U.S. Judge: Nevada Rancher's Son Must Pay $587K, Remove Cattle

This Nov. 1997 file photo, rancher Wayne Hage, a longtime Sagebrush Rebellion figure who died in 2006, is shown in the area where federal agents seized 100 head of his cattle in 1991, in Meadow Canyon near Tonopah, Nev.
This Nov. 1997 file photo, rancher Wayne Hage, a longtime Sagebrush Rebellion figure who died in 2006, is shown in the area where federal agents seized 100 head of his cattle in 1991, in Meadow Canyon near Tonopah, Nev.
(Mark Waite/Elko Daily Free Press via AP, File)

A lawyer for a Nevada rancher whose father fought the government for decades over grazing and property rights said Thursday he’ll appeal a federal judge’s order to pay $587,000 and remove his livestock from federal lands by the end of the month.

Mark Pollot, attorney for Wayne N. Hage, said in a brief email that they disagree with the judge’s decision and that he was working on a notice of appeal.

Hage is the son of cattleman and longtime Sagebrush Rebellion figure Wayne Hage, who died in 2006.

The father’s fight began in 1991, more than a decade after the movement to wrest control of federal land got its start in the late 1970s and was labeled the Sagebrush Rebellion. But the elder Hage became iconic among ranchers and cattlemen who chafe at grazing and use restrictions on vast expanses of land under government control in states in the West.

Federal agencies control some 85 percent of land in Nevada, 66 percent in Utah, 62 percent in both Idaho and Alaska, and 53 percent in Oregon, according to the Congressional Research Service.

The movement then has echoes today in states like in Utah, where lawmakers have for years tried to seize control of land from the federal government. One law passed by the Legislature in 2012 even set a 2015 land transfer deadline that came and went.

In Congress, a federal-to-state land transfer bill by Nevada Republican U.S. Rep. Mark Amodei got a subcommittee hearing in November, along with another measure called the Federal Land Freedom Act of 2015.

Opponents argue that states don’t have the money to manage and protect vast expanses of rangeland or fight wildfires, and that they would allow oil and gas drilling in environmentally sensitive places.

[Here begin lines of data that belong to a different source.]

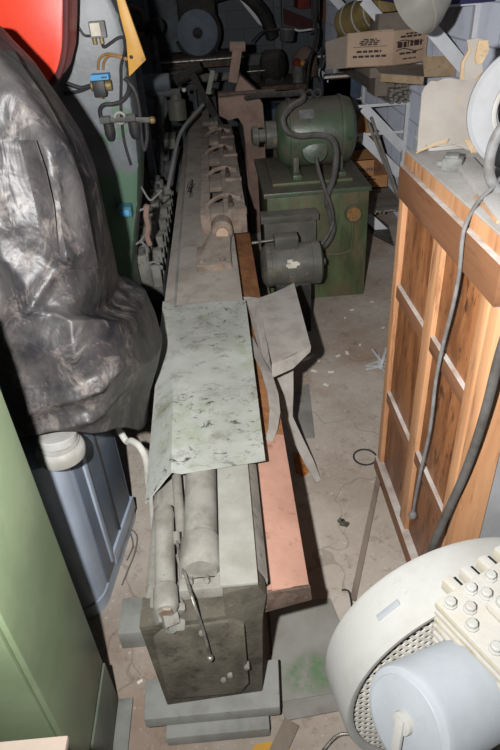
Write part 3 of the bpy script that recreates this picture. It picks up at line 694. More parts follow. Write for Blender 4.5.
# yellow roll and grey box behind the printed carton
ra, rb = at(341, 30, X=1.12), at(378, 8, X=1.3)
yr = thing('wrapped_roll', 'yellow roll in cloudy plastic wrap behind the printed carton', 'roll', (1.2, 6.0, ZU+.02))
qa, qb = at(344, 24, Y=5.9), at(392, 4, Y=5.35)
Lr_ = (qb-qa).length
B().lathe(qa, qb-qa, [(0, .07), (.02, .12), (.1, .135), (Lr_*.7, .13), (Lr_-.02, .12), (Lr_, .09)], 28).go('roll', 'insul', yr)
for i in range(3): B().torus(qa.lerp(qb, .2+.25*i), qb-qa, .134, .006, 28, 6).go('plastic_band', 'clear_shard', yr)
gbx = thing('carton', 'grey carton with hand slot on top behind the printed carton', 'box', (1.28, 5.5, 1.24))
g0, g1 = at(379, 15, Y=4.98), at(420, 34, Y=4.98)
B().box(g0.x, 1.5, 4.98, 5.25, ZU+.045, g0.z, .003).go('carton_body', 'card_grey', gbx)
B().box(g0.x+.1, g0.x+.25, 4.974, 4.98, g0.z-.085, g0.z-.045, 0).go('hand_slot', 'ink', gbx)
# bowl shaped shade under the ceiling on the right
bw = at(424, 2, Y=3.0)
sh = thing('lamp_shade', 'grey metal bowl shaped lamp shade hanging at the top right', 'lamp', (bw.x, bw.y, 1.6))
ax = Vector((.82, .3, .48)).normalized(); o_ = at(413, 4, Y=2.95)
B().lathe(o_, ax, [(0, .135), (.004, .14), (.05, .135), (.12, .105), (.17, .06), (.19, .03), (.188, .02), (.165, .055), (.115, .1), (.05, .13), (.006, .134), (0, .135)], 40, False).go('shade', 'greymetal', sh)
top = o_+ax*.18; B().cyl(top, top+ax*.08, .03).go('socket', 'darkgrey', sh)
B().tube([top+ax*.07, top+Vector((.1, .03, .3)), (top.x+.1, top.y+.03, 2.999)], .008).go('cord', 'hose_black', sh)
#@@CABINET
XF = .585; Y0, Y1 = 1.135, 1.93; ZTOP = 1.345
cab = thing('panelled_cabinet', 'tall dusty oak cabinet with recessed panels on the right', 'cabinet', (.9, 1.5, 0))
B().box(XF+.03, XF+.5, Y0+.029, Y1, .02, ZTOP-.005, .003).go('carcass', 'oak_panel', cab)
S = lambda y0_, y1_, z0_, z1_, nm, m_, d=.0, th=.03: B().box(XF-d, XF+th, y0_, y1_, z0_, z1_, .003).go(nm, m_, cab)
S(Y1-.045, Y1, .03, 1.25, 'stile', 'oak_frame'); S(Y0+.036, Y0+.082, .03, 1.25, 'stile', 'oak_frame'); ym = 1.545
S(ym-.04, ym+.03, .03, 1.25, 'stile', 'oak_frame', -.002)
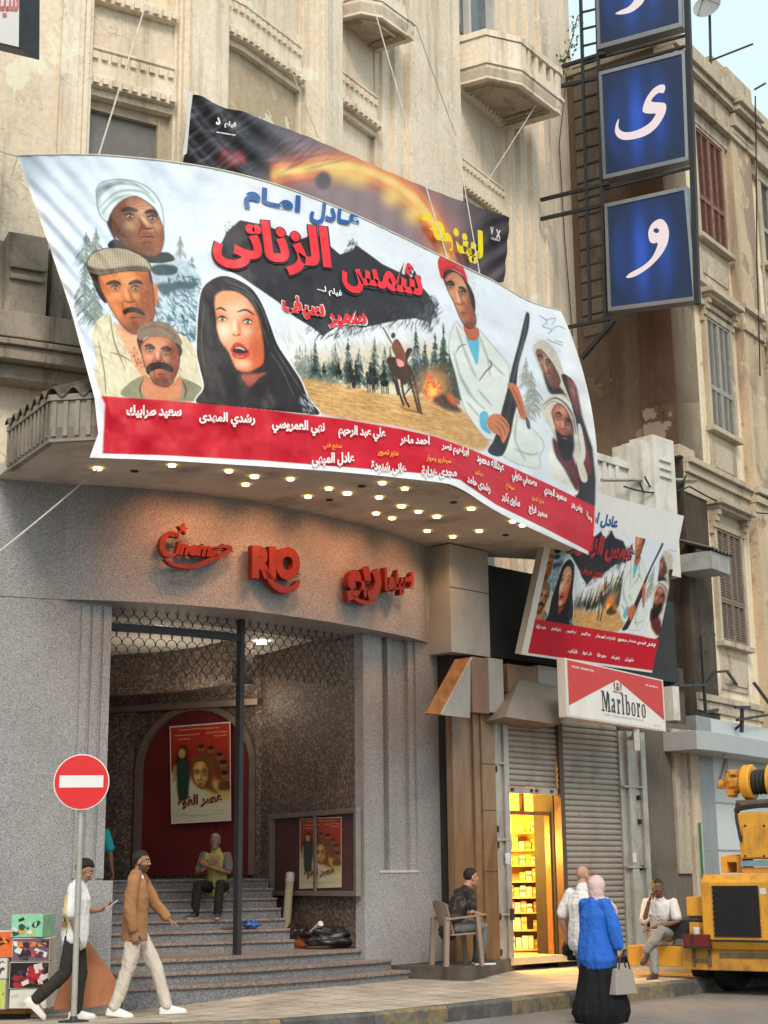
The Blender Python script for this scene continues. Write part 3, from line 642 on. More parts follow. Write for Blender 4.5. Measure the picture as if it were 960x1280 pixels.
def paint_power_poster():     # generic drama poster, 100 x 166 units
    cv = Canvas(0, 0, 100, 166, 3, lin((200, 190, 160)))
    cv.shape([(0, 0), (100, 0), (100, 110), (0, 90)], (150, 42, 28), 10, 1, False)
    cv.shape([(0, 0), (100, 0), (100, 45), (0, 40)], (176, 52, 34), 10, .9, False)
    cv.shape([(0, 84), (34, 96), (60, 118), (100, 128), (100, 166), (0, 166)], (214, 206, 176), 5, 1)
    cv.shape([(60, 108), (100, 90), (100, 128), (70, 122)], (206, 176, 90), 6, 1)
    for (x, y, r) in ((52, 42, 7), (68, 46, 7), (82, 58, 7), (88, 72, 8), (46, 62, 7), (90, 90, 8)):
        cv.shape([(x-r*1.3, y+r*3), (x-r, y+r), (x+r, y+r), (x+r*1.3, y+r*3)], (110, 62, 38), 2, 1, True, None, .3)
        cv.blob((x, y-1), r*.75, r, (150, 96, 62), 1); cv.blob((x, y-r*.6), r*.8, r*.5, (40, 24, 20), 1)
        cv.blob((x-r*.25, y), r*.14, r*.1, (30, 16, 12)); cv.blob((x+r*.25, y), r*.14, r*.1, (30, 16, 12)); cv.stroke([(x-r*.3, y+r*.5), (x+r*.3, y+r*.5)], 1, (60, 26, 20))
    cv.shape([(36, 62), (50, 52), (66, 58), (72, 80), (70, 104), (80, 120), (60, 112), (40, 100)], (120, 74, 34), 2, 1, True, None, .25)
    face(cv, [(38, 72), (46, 63), (58, 66), (64, 80), (62, 98), (54, 110), (46, 106), (39, 92)], (206, 160, 84), (240, 206, 130), (140, 82, 36), [(44, 83), (56, 84)], 3.6, (48, 95), (49, 101), 4, [[(40, 79), (44, 77), (48, 79)], [(52, 79), (56, 77), (60, 80)]], 1, fem=True)
    cv.shape([(8, 70), (12, 46), (20, 34), (28, 38), (31, 60), (32, 80), (26, 100), (12, 96)], (54, 34, 24), 2)
    cv.shape([(12, 64), (20, 60), (28, 62), (32, 84), (31, 106), (28, 126), (14, 126), (10, 100), (13, 84)], (44, 66, 52), 1, 1, True, None, .2)
    cv.stroke([(9, 66), (7, 84), (5, 96)], 5, (190, 140, 90), 1); cv.blob((20, 48), 5.5, 8, (206, 158, 104), 1)
    cv.blob((18, 48), 1.1, .7, (40, 22, 18)); cv.blob((23, 48), 1.1, .7, (40, 22, 18)); cv.stroke([(18, 53), (22, 53)], 1.4, (160, 50, 40))
    for (x0, x1, y) in ((16, 84, 8), (8, 50, 17), (60, 96, 16), (14, 36, 24), (74, 96, 22)): 
        for i in range(int((x1-x0)/3)): cv.stroke([(x0+i*3, y+cv.rng.uniform(-1, 1)), (x0+i*3+2.2, y+cv.rng.uniform(-1, 1))], 1.5, (232, 190, 150), 0, .9)
    for (x0, x1, y) in ((4, 26, 150), (70, 96, 148), (30, 66, 155), (8, 90, 153)):
        for i in range(int((x1-x0)/2.6)): cv.stroke([(x0+i*2.6, y), (x0+i*2.6+1.8, y)], .9, (70, 60, 50), 0, .9)
    cv.a[:6] = cv.a[-6:] = lin((222, 216, 200)); cv.a[:, :5] = lin((222, 216, 200)); cv.a[:, -5:] = lin((222, 216, 200))
    return cv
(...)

U.S. park, forest, military and other agencies also control significant amounts of land in Arizona, California, Colorado, New Mexico, Montana, Washington state and Wyoming.

Chief U.S. District Judge Gloria Navarro in Las Vegas on Monday ruled that federal grazing permits held by Wayne Hage and his wife until the mid-1990s didn’t transfer to their estate or to their son.

The judge gave Wayne N. Hage 30 days to pay grazing fees and penalties racked up from November 2004 to June 2011, and 15 additional days to provide proof that he had complied.

The judge’s order also banned the Hage family from grazing livestock on any public land administered by the U.S. Forest Service or Bureau of Land Management.

The battle over some 11,000 square miles of property in and around Nye County, northwest of Las Vegas, preceded the fight involving federal agencies and rancher Cliven Bundy and an armed standoff in April 2014 near Bunkerville, 90 miles northeast of Las Vegas.

Five Bundy family members and 12 accused co-defendants are now facing trial before Navarro in Las Vegas on conspiracy, weapon, assault on a federal officer and other charges relating to the standoff. Two other defendants have pleaded guilty to federal charges.

Hage told the Las Vegas Review-Journal he doesn’t have livestock on the range in question. He declined to say if he could pay the judgment.

He cast the court ruling as a “bellweather” step in government efforts to extinguish private property rights on public land.
The Hage case has a long and complicated history. Navarro’s ruling follows a 2013 decision by U.S. District Judge Robert Clive Jones in Nevada that was overturned on appeal by the 9th U.S. Circuit Court of Appeals in San Francisco.